Research Themes

Research at the PSTC is innovative and interdisciplinary, and is characterized by its focus on social issues. Reflecting PSTC's strong connection to three social science departments—Anthropology, Economics, and Sociology—as well as our links to Public Health, Political Science, Education, and Environmental Studies, PSTC researchers focus on providing a better understanding of the social structures and systems underlying population structure and well-being. This focus provides a better context in which to consider and debate major social issues and policy. Complex structures and systems are best viewed from multiple perspectives, and there is much to be gained through the interaction of researchers investigating similar structures albeit in different settings and using different methodologies. The nature and depth of these connections at the PSTC is evident in our signature research themes.

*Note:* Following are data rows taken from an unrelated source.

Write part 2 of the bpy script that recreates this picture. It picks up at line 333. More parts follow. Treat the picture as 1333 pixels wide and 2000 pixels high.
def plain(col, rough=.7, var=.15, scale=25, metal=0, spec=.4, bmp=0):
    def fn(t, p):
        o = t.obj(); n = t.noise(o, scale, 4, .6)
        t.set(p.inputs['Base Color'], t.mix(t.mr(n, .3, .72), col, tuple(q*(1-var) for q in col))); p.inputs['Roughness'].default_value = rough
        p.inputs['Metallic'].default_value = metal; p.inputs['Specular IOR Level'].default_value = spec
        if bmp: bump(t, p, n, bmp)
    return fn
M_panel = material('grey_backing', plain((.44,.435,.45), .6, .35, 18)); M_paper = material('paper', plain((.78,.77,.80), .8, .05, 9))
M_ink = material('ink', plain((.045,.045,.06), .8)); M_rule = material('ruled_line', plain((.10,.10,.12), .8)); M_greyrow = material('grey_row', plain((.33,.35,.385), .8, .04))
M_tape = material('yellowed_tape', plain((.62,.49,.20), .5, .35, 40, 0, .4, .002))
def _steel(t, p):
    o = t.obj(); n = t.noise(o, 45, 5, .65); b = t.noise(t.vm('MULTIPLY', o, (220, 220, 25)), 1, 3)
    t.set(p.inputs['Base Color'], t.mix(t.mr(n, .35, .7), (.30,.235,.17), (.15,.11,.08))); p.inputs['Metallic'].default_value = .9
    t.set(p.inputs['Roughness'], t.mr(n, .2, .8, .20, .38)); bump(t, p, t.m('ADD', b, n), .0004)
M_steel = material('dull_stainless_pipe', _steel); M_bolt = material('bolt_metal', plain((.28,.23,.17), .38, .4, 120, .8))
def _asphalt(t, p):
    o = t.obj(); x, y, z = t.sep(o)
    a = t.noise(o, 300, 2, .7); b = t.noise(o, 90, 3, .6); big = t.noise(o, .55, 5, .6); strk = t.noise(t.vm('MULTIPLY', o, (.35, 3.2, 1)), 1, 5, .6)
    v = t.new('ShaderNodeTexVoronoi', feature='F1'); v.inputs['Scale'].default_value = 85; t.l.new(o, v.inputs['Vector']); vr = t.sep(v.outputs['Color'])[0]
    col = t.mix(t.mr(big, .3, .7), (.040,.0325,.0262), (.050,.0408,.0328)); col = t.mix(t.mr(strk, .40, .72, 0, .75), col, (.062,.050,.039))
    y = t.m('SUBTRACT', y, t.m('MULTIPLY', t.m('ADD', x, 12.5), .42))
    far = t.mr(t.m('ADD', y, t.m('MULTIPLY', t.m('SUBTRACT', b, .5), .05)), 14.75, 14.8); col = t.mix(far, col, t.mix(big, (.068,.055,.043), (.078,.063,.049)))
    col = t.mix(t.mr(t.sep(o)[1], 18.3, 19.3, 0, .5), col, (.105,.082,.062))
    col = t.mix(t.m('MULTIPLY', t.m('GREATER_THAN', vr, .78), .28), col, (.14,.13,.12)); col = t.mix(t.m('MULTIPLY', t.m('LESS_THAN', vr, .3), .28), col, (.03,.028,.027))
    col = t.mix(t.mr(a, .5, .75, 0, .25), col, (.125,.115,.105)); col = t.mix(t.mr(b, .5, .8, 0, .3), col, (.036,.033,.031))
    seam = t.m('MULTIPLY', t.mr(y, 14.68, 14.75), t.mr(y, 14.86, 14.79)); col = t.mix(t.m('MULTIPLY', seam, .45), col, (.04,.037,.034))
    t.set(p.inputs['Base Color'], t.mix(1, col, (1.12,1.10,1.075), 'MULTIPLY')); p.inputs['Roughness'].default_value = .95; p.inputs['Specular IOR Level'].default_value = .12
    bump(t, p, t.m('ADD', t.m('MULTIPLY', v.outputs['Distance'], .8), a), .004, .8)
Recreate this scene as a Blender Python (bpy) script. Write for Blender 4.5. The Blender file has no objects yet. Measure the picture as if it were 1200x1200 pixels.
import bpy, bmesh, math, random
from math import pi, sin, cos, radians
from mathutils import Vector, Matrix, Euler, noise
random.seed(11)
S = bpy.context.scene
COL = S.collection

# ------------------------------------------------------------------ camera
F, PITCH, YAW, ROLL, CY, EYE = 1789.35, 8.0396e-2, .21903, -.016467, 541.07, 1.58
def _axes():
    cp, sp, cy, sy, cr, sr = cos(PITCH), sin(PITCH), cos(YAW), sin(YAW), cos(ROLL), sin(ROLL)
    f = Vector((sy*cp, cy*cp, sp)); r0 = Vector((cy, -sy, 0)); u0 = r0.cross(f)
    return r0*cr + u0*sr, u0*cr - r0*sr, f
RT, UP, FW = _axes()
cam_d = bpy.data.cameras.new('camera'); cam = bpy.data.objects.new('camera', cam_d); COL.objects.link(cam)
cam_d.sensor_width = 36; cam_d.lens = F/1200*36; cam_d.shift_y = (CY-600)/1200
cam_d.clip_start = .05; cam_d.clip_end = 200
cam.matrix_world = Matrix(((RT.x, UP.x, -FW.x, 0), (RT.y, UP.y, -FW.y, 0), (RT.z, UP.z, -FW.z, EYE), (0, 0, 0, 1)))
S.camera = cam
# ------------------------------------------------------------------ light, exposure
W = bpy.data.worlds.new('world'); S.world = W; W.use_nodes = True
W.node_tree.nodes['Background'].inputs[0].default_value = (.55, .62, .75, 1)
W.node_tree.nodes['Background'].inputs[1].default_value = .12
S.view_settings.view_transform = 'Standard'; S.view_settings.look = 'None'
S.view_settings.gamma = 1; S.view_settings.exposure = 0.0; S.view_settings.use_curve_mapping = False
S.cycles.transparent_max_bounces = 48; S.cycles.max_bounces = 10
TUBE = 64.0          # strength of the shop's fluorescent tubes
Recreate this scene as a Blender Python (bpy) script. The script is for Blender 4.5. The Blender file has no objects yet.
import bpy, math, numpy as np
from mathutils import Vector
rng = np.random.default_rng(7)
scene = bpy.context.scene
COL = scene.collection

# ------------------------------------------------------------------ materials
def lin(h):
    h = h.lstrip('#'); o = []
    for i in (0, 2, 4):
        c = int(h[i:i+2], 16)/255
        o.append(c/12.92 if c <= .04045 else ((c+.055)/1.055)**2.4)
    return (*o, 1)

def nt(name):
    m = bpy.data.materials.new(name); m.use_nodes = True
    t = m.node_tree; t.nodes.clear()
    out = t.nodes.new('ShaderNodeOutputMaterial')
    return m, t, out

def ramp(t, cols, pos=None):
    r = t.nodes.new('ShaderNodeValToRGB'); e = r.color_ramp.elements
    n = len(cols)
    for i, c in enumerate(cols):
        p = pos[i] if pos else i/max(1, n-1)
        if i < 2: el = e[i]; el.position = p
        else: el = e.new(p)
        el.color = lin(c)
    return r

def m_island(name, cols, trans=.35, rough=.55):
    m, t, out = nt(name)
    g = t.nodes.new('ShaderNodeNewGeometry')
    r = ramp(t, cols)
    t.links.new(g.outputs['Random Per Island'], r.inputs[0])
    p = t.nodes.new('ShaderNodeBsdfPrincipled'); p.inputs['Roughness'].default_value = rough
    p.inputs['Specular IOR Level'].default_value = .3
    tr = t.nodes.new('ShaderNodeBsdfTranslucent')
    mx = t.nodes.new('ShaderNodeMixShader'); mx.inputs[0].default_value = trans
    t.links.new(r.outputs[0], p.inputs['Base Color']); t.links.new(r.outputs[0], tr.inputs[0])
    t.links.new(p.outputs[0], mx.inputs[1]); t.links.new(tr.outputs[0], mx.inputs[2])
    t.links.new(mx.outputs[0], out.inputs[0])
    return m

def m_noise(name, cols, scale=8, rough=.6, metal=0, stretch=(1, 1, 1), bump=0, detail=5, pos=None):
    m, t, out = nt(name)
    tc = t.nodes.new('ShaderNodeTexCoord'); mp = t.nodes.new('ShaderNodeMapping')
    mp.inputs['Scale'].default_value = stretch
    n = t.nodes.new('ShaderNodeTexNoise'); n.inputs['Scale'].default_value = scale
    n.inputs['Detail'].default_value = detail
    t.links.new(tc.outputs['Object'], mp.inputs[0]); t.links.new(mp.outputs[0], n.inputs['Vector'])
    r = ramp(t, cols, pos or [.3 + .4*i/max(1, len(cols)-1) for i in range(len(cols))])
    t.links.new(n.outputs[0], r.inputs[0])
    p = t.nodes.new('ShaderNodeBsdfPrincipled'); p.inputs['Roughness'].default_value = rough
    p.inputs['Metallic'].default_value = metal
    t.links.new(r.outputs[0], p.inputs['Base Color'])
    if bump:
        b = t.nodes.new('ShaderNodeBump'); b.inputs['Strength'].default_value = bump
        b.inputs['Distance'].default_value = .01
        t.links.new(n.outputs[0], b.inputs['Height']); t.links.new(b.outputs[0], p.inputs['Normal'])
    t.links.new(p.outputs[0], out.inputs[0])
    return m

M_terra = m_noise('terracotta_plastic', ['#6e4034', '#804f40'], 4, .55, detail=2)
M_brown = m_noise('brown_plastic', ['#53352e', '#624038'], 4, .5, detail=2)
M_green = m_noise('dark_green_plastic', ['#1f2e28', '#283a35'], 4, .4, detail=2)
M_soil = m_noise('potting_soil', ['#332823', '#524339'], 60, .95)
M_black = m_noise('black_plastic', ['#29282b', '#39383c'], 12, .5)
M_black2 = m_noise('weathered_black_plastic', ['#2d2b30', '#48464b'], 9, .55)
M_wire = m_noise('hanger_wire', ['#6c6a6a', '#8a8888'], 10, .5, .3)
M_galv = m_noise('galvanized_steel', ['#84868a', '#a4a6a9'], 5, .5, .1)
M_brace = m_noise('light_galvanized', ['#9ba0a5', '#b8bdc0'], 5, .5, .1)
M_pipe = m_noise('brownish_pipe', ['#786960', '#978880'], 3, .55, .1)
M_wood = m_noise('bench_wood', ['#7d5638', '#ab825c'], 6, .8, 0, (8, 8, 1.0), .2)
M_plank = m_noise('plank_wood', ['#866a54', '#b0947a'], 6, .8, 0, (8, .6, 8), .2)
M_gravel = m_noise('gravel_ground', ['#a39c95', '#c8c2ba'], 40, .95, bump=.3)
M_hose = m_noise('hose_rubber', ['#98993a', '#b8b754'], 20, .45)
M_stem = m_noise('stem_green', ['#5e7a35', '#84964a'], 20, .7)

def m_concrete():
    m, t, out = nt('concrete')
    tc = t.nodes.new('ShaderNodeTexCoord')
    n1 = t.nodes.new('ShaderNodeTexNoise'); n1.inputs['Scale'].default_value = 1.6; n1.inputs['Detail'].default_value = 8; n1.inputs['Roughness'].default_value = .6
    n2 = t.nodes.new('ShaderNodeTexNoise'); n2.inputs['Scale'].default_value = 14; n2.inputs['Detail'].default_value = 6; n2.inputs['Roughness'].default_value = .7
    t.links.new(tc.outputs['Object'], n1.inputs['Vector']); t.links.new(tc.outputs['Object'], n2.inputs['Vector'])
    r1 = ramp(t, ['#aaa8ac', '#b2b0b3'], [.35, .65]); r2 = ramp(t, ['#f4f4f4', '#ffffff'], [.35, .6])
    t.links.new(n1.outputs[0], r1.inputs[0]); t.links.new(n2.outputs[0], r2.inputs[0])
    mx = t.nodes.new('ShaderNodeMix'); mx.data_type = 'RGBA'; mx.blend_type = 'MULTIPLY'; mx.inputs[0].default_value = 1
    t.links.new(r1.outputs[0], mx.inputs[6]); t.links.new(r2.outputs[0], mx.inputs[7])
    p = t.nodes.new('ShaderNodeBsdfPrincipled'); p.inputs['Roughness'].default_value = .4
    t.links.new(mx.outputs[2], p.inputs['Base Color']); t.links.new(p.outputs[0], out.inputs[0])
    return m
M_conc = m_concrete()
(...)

Five themes characterize our substantive research areas. Each link below leads to a list of the current projects in that theme:

  1. Consequences of Migration in Sending and Receiving Areas

    To consider the consequences of migration for sending and receiving areas with particular focus on the role migration plays not just in redistributing people, but also in moving and transforming ideas, cultures, and institutions.

  2. Development, Institutions, and Demographic Change

    To better understand the causes and consequences of population change and well-being as part of the process of economic and social transition in low-income countries with particular focus on the way that local cultural, social, economic and political institutions influence and are influenced by demographic processes.

  3. Persistent Disparities in Health and Human Capital

    To explore the mechanisms underlying persistent inequality in health and well-being with a particular focus on the role of the family and other social institutions in sustaining inequality, long-term effects of early life conditions, the design of effective public institutions to reduce inequality, and physiological-behavioral interactions.

  4. Population Structures in the Urban Environment

    To integrate urban studies with the study of population structures with particular focus on how the mingling of heterogeneous populations creates both positive and negative spillovers and increases the role for governance and social organizations as a mechanism for providing basic needs and for regulating individual and group behavior.

  5. Environmental Resources and Population Well-being

    To incorporate methods from the environmental and social sciences in the analysis of human and natural systems with a particular focus on the extent to which environmental resources create mutual dependencies among individuals and communities living in the same geographical space and on how these dependencies are managed.